Pete Sampras, Roger Federer e McEnroe. Dai campioni il tennis è passato tramite la racchetta usata

Il gioco creato dalla racchetta è passato di campione in campione. Pete Sampras riprese da McEnroe la capacità di andare  a rete, ma con servizio maggiormente potente. Roger Federer migliorò il gioco di Sampras e acquisì lo scambio prepotente dal fondo. Rafael Nadal arretra sulla linea di bordo campo ed è in grado di creare colpi imprendibili, con la sua fisicità e la tenuta tosta del botta e risposta di grande potenza. Vuol dire che i tennisti si adeguano a una disciplina che nel tempo è mutata per tecnologia e tecnica. Ma come accade in tutti gli sport, probabilmente è il campione che fa sempre e comunque la differenza.
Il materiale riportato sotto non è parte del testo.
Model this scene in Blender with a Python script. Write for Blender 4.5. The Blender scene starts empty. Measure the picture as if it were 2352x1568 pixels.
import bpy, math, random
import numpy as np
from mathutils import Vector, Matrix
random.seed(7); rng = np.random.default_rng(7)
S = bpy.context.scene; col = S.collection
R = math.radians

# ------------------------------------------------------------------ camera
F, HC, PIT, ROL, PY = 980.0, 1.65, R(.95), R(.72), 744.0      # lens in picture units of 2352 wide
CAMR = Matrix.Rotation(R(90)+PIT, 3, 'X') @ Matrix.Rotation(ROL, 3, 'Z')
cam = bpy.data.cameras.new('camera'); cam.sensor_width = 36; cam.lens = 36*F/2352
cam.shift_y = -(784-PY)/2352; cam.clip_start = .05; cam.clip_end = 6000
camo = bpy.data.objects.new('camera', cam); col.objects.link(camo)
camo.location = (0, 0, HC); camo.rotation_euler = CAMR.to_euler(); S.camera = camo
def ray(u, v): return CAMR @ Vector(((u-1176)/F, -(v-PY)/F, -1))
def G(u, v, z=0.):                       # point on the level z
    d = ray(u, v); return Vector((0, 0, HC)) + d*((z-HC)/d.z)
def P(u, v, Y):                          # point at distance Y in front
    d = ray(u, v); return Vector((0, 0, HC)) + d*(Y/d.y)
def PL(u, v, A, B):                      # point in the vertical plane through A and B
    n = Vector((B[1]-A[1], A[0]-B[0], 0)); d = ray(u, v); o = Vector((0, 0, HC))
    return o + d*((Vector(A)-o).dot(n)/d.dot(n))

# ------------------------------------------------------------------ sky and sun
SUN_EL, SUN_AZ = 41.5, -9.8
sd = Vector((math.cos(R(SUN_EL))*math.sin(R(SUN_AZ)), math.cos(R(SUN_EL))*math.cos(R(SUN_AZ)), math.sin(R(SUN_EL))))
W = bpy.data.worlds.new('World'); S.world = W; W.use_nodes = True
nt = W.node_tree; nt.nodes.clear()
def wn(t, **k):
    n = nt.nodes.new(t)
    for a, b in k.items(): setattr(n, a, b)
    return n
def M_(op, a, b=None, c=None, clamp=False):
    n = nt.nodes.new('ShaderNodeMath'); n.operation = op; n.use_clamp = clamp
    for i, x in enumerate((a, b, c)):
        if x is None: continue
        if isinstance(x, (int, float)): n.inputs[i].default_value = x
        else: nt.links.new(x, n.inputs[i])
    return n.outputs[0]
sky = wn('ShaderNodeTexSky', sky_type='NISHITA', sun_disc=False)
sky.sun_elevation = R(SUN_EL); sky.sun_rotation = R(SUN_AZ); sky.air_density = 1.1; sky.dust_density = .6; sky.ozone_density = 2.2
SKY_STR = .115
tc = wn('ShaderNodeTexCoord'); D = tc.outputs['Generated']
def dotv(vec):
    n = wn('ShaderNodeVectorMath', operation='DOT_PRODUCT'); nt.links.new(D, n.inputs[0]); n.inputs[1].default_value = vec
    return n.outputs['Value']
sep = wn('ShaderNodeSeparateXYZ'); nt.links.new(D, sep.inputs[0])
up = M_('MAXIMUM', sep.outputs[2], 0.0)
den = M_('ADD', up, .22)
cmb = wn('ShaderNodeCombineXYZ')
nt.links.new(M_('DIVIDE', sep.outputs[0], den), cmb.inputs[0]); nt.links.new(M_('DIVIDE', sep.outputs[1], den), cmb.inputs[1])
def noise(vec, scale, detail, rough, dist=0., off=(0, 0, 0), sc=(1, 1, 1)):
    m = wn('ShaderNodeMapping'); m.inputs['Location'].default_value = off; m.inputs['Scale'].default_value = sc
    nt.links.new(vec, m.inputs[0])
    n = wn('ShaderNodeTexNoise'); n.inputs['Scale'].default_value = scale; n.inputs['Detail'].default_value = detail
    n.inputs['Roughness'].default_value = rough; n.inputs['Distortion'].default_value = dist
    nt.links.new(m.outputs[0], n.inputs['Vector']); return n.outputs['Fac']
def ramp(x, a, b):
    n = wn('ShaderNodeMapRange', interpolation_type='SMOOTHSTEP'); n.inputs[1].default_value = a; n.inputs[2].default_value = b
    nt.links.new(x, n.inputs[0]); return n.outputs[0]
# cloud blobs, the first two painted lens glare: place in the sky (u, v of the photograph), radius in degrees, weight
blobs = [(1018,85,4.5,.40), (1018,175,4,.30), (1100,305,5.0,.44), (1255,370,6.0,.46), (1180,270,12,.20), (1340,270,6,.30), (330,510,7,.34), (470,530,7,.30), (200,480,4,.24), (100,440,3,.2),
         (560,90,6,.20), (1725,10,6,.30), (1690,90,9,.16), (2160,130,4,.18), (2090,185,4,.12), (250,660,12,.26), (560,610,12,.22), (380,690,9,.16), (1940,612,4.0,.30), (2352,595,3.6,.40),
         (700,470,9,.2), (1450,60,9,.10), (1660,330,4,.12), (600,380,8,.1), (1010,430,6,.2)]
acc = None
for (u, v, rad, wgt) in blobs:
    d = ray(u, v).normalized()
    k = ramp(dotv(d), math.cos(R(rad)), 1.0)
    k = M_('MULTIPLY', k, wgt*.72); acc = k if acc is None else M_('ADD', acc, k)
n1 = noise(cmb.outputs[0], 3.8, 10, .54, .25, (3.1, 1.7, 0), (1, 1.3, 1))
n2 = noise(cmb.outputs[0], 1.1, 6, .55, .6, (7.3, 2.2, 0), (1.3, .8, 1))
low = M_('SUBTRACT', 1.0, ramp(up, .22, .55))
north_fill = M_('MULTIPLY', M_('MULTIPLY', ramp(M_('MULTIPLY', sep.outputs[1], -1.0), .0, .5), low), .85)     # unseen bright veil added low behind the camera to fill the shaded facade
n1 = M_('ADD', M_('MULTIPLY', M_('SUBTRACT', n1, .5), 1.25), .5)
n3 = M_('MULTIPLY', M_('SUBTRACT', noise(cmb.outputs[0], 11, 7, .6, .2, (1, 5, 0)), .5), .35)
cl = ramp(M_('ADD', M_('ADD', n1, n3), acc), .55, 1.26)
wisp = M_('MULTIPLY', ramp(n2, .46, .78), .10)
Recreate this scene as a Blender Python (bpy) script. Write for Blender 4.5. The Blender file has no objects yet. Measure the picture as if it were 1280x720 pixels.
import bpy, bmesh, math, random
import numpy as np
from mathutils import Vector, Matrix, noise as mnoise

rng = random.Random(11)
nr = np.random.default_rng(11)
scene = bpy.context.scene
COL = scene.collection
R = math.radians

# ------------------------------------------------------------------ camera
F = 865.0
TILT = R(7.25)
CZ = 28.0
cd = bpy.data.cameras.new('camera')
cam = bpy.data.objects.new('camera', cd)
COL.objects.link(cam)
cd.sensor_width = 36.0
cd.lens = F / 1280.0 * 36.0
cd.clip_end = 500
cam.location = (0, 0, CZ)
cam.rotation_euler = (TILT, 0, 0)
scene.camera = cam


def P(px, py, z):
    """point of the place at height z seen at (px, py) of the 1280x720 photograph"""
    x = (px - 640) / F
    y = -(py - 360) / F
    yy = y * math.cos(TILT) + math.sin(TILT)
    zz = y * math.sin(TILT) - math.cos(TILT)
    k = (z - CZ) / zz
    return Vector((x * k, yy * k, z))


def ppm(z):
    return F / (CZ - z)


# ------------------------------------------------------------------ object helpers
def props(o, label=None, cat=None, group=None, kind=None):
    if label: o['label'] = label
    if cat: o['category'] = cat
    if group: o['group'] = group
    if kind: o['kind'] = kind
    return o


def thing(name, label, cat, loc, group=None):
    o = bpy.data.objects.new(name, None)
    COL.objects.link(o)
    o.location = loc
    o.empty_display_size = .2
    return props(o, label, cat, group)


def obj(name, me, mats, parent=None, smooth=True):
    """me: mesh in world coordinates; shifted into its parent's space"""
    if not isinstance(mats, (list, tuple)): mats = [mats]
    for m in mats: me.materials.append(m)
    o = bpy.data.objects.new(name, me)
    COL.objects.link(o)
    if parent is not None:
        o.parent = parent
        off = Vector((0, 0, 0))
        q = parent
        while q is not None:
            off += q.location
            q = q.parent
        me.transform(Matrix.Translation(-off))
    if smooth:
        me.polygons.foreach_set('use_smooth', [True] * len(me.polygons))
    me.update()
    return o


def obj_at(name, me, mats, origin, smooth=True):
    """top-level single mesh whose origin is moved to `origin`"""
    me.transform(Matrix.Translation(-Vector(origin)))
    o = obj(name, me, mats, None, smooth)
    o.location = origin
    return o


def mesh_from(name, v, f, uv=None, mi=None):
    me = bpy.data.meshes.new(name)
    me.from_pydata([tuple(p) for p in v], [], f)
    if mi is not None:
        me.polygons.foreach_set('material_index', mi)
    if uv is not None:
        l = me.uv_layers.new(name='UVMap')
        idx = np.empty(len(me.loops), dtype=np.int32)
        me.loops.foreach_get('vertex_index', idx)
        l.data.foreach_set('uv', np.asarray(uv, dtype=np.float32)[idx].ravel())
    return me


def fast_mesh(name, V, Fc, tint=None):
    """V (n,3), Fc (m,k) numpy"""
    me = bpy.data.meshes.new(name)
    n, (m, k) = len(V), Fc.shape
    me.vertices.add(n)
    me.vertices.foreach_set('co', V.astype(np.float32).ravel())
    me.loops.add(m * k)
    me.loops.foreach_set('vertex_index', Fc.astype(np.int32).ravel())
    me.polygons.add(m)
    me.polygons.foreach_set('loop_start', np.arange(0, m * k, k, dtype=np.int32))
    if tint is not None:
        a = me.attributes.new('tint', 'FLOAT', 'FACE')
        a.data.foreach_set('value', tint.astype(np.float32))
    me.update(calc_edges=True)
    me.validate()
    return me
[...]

E quelle racchette da loro usate in campo saranno sempre il loro prolungamento in campo e lo strumento tramite cui mostrare il loro grande talento. In quanto è vero che la racchetta è un’ampia piazza da dove far partire colpi micidiali e lo è per tutti, ma è pure vero che poi quei colpi hanno stile ed eleganza, velocità o modalità di essere mostrati in base al tipo del campione da cui è manovrata. Più fantasia insomma nel tennis. Come amato da John McEnroe.
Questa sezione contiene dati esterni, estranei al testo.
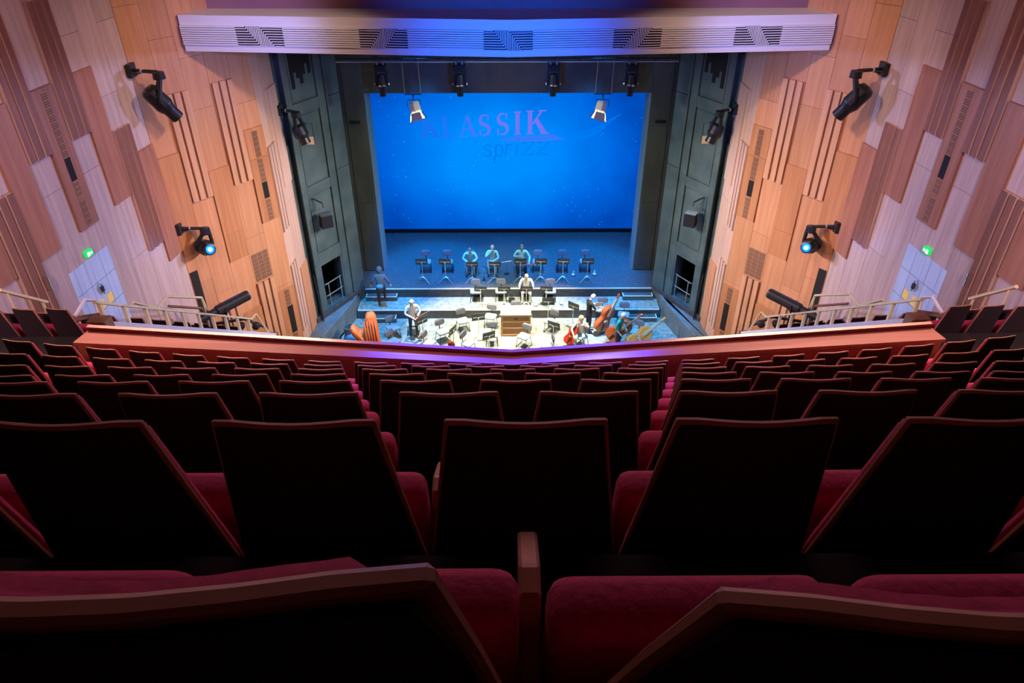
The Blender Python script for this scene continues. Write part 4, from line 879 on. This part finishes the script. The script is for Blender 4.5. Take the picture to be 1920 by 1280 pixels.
# ------------------------------------------------------------------ covered harp, bag, small props
m = MB(); O = [(-.60, .98), (-.66, 1.16), (-.62, 1.27), (-.50, 1.27), (-.34, 1.08), (-.18, 1.02), (-.06, 1.20), (.02, 1.56), (.08, 1.74), (.20, 1.80), (.40, 1.79), (.48, 1.68), (.52, 1.2), (.56, .5), (.58, 0), (-.12, 0), (-.24, .5), (-.42, .80)]
nl = 7; vv = []; ff = []
for j in range(nl):
    q = -1 + 2 * j / (nl - 1); sc_ = 1 - .16 * abs(q) ** 3
    for i, (a, b) in enumerate(O):
        fold = .035 * math.sin(a * 19 + j * 1.3) * (1 if b < 1.5 else .3)
        vv.append((.05 + (a * sc_ * .86), q * .24 + fold, b * (1 - .05 * abs(q) ** 3)))
n = len(O)
for j in range(nl - 1): ff += [(j * n + i, j * n + (i + 1) % n, (j + 1) * n + (i + 1) % n, (j + 1) * n + i) for i in range(n)]
ff += [tuple(range(n)), tuple(range((nl - 1) * n, nl * n))]
r = empty('covered_harp', (-5.30, 22.12, 0), R(8)); m.add(vv, ff); c = m.build('orange_cover', 'orange', r, smooth=True, bevel=.02, seg=2)
m = MB()
for k in range(5):
    x = .06 + k * .095; m.tube([(x - .02, -.262 - .012 * (k % 2), 1.62), (x, -.285, .9), (x + .015, -.30, .02)], [.012, .028, .034], 6)
m.build('fold', 'orange', r, smooth=True)
m = MB(); m.box(-.1, .5, -.2, .2, -.0, .04); m.build('base', 'ebony', r); tag(r, 'tall harp hidden under a bright orange cloth cover', 'harp')
r = empty('canvas_bag', (-6.02, 22.70, 0), R(12)); m = MB(); m.lathe([(.15, .55), (.19, .60), (.20, .85), (.18, .86), (.16, .62), (0, .58)], 12); m.build('rim', 'concrete', r)
m = MB(); m.ball((.04, -.05, .33), (.30, .24, .33), 14, 8, fn=lambda q: q * (1 + .10 * math.sin(9 * q.x + 7 * q.z) + .06 * math.sin(17 * q.y))); m.build('sack', 'bluebag', r, smooth=True)
m = MB(); m.tube([(-.2, 0, .6), (-.34, .1, .4), (-.4, .0, .02)], .03, 6); m.build('strap', 'black', r); tag(r, 'open blue canvas bag standing left of the orange harp cover', 'bag')
m = MB(); gx = 7; vv = []
for j in range(6):
    for i in range(gx):
        a = -.30 + .6 * i / (gx - 1); b = -.26 + .52 * j / 5; e = max(abs(a) - .2, 0) + max(abs(b) - .19, 0)
        vv.append((a - .25 * max(abs(a) - .22, 0) * (1 if a > 0 else -1), b, .505 - 1.6 * e + .012 * math.sin(14 * a + 9 * b)))
m.add(vv, [(j * gx + i, j * gx + i + 1, (j + 1) * gx + i + 1, (j + 1) * gx + i) for j in range(5) for i in range(gx - 1)])
o = m.build('seat_cloth', 'lblue', smooth=True); so = o.modifiers.new('thick', 'SOLIDIFY'); so.thickness = .012; o.location = (4.85, 22.85, 0); o.rotation_euler.z = R(35); tag(o, 'pale blue cloth draped over the chair by the double basses', 'cloth')
def peg_stand(x, y, z, label, kind):
    r = empty('instrument_stand', (x, y, z))
    for k in range(3):
        a = R(30 + 120 * k); m = MB(); m.tube([(0, 0, .06), (.13 * math.cos(a), .13 * math.sin(a), .01)], .012, 5); m.build('foot', 'steel', r)
    m = MB(); m.lathe([(0, .04), (.07, .05), (.075, .08), (.03, .12), (.02, .24), (0, .26)], 10); m.build('peg', 'paper', r)
    return tag(r, label, 'stand')
for x, y, z, lb in ((2.72, 26.6, .8, 'small pale instrument stand left of the rightmost back chair'), (3.62, 26.65, .8, 'small pale instrument stand at the right end of the back row'), (1.10, 24.85, .4, 'small pale peg stand right of the man in white'), (2.15, 24.95, .4, 'small pale peg stand at the right of the middle platform')): peg_stand(x, y, z, lb, 0)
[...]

Le racchette più usate e più amate: dalla Dunlop alla Babolat Pure Drive

Dunlop Maxply Fort

L’origine di tutte le racchette in legno. Una delle più longeve. Sul mercato nel 1931, divenne una scelta quasi obbligata per generazioni di professionisti e di appassionati.

Wilson T2000

Nel 1967, segna il primo successo commerciale per una racchetta non in legno. Billie Jean King e Clarck Gaebner vinsero con questa Wilson gli Us National dello stesso anno. Con Jimmy Connors e le sue vittorie a Wimbledon nel ‘74 e nell’82, che questo modello, entra nel mito.

Head Prince Pro

Un peso minore e un piatto più grande, rispetto alle racchette in legno che stavano abbandonando il mercato di utilizzo. Nel 1978, con la Prince Pro la diciottenne Pam Shriver sconfisse la Navratilova agli Us Open e dette battaglia a Chris Evert. Racchetta che può imprimere maggiore potenza nei colpi.

Dunlop Max 200G

Passaggio dall’alluminio alla grafite nel 1980 (per Dunlop, produttrice), una delle prime con questo materiale. Furono Steffi Graf e John McEnroe a mostrare le potenzialità, convincendo l’azienda a spingersi nella produzione in fibra di carbonio e in nylon, alla ricerca ancor più di leggerezza.

Prince Graphite 100

Con essa, si delinea la tendenza del ‘bigger is better’. Segue la scelta fatta da Dunlop con la Slazenger’s Max Predator, la prima big size del periodo. La Prince Graphite 100 nelle mani di Michael Chang consentiva una grande efficacia nel servizio.

Yonex R-22

Brand giapponese. L’arrivo della grafite la porta al successo negli anni ‘80. Fu usata da Martina Navratilova nel 1984, quando trionfò al Roland Garros, a Wimbledon e agli Us Open.

Wilson Pro Staff

Telai da 85 e 95 pollici. Grafite intrecciata al Kevlar su tutta la testa della racchetta. Una combinazione che restituiva il feeling Pro Staff. A renderla ancora più famosa pensarono Pete Sampras, Stefan Edberg, Jim Courier, Jimmy Connors, Steffi Graf e Roger Federer.

Head Radical

Sviluppata per massimizzare lo stile di un campione come Andre Agassi. Il tennista americano ricompensò il brand vincendo sette dei suoi otto Slam. Fece il suo ingresso sui campi nel 1993, divenendo la racchetta più venduta tra il 1999 e il 2004.

Babolat Pure Drive

Il marchio che nel 1875 mise per primo le corde sulle racchette, tirò fuori la Pure Drive con cui Andy Roddick vinse gli Us Open nel 2003. Una racchetta con sensori inseriti nel manico che registrano potenza, rotazione dei colpi, top spin, punto d’impatto della pallina e altre statistiche restituendo una panoramica di gioco tramite app. Approvata dalla Federazione, la Play è utilizzata da molti campioni.